Find the parametric equation of the surface $S$, where $S$ is the part of the paraboloid $z=x^2 + y^2 + 1$ bounded by the plane $z=2x+3$
My attempt
The OXY projection of $S$ is $x^2 + y^2 + 1 = 2x + 3$. Then, it is the disk
$$(x-1)^2 + y^2 \leq 3$$ Then, the first two components of a parametrization of $S$ would be
\begin{align*}
x(r,\theta) &= r\cos\theta + 1\\
y(r, \theta)&= r\sin\theta
\end{align*}
The answer gives $z(r, \theta) = r^2 + 1$. But why?
Thanks in advance!
Best Answer
If $x(r,\theta) = r \cos \theta$ and $y(r, \theta) = r \sin \theta$, then $$z(r, \theta) = x^2 + y^2 + 1 = (r \cos \theta)^2 + (r \sin \theta)^2 + 1 = r^2 + 1.$$ However, the limits of $r$ under this parametrization will depend on $\theta$ in a nontrivial way.

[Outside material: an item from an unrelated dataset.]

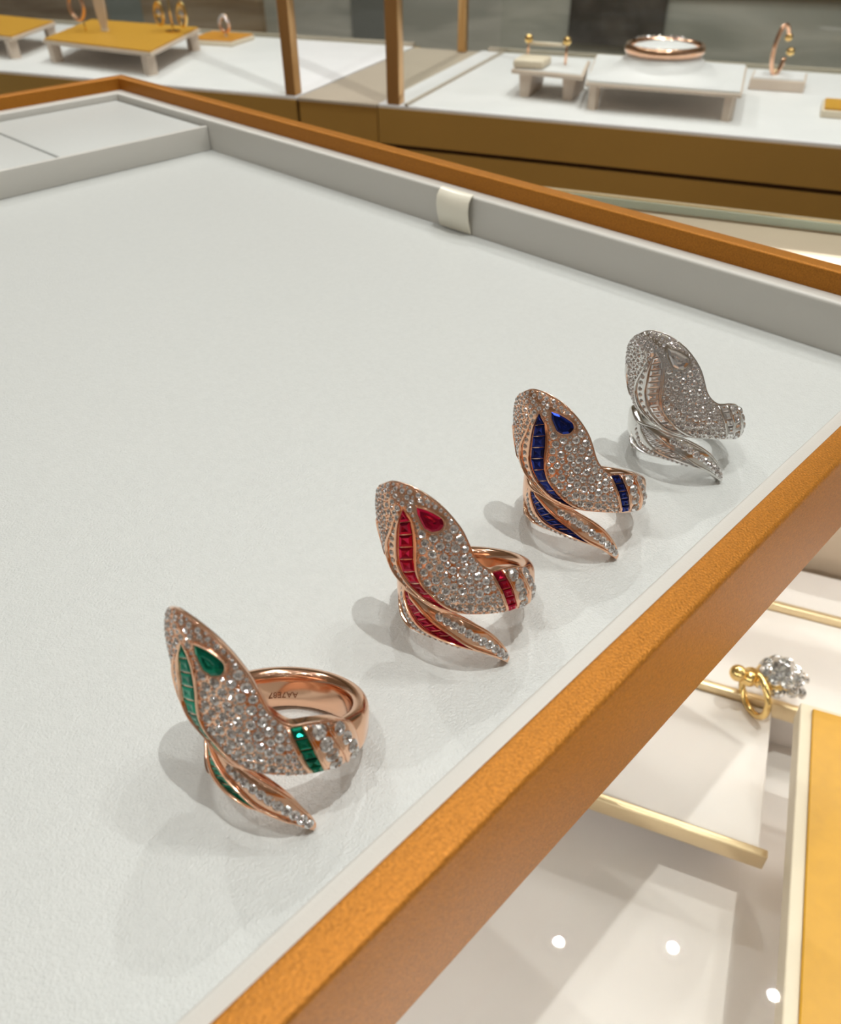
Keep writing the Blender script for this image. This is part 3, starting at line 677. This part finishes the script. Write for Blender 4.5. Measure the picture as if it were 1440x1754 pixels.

To rectify this, note that the projection of the boundary in the $xy$-plane is the circle $(x-1)^2 + y^2 = 3$, hence we may write $$(r \cos \theta - 1)^2 + (r \sin \theta)^2 = 3,$$ and solving for $r$ yields its dependence on $\theta$: $$0 \le r \le \sqrt{\frac{5+\cos 2\theta}{2}} + \cos \theta.$$ Consequently, we can formulate a parametrization as follows: $$\begin{align*} x &= r \Bigl(\sqrt{\tfrac{1}{2}(5+\cos 2\theta)} + \cos \theta\Bigr)\cos \theta, \\ y &= r \Bigl(\sqrt{\tfrac{1}{2}(5+\cos 2\theta)} + \cos \theta\Bigr)\sin \theta, \\ z &= \biggl(r \Bigl(\sqrt{\tfrac{1}{2}(5+\cos 2\theta)} + \cos \theta\Bigr)\biggr)^{\!2} + 1,\end{align*} \qquad r \in [0,1], \; \theta \in [0,2\pi).$$
This removes the dependency of the radius parameter $r$ on the angle $\theta$ by rescaling it according to how "far out" you need to go from the origin at a particular angle. You can see this effect in the picture: the curves of constant $r$-values are more widely spaced in the region of the surface that is farther from the origin. It isn't necessary, but it does make the parametrization "nice" in the sense that the range of the parameters do not depend on each other.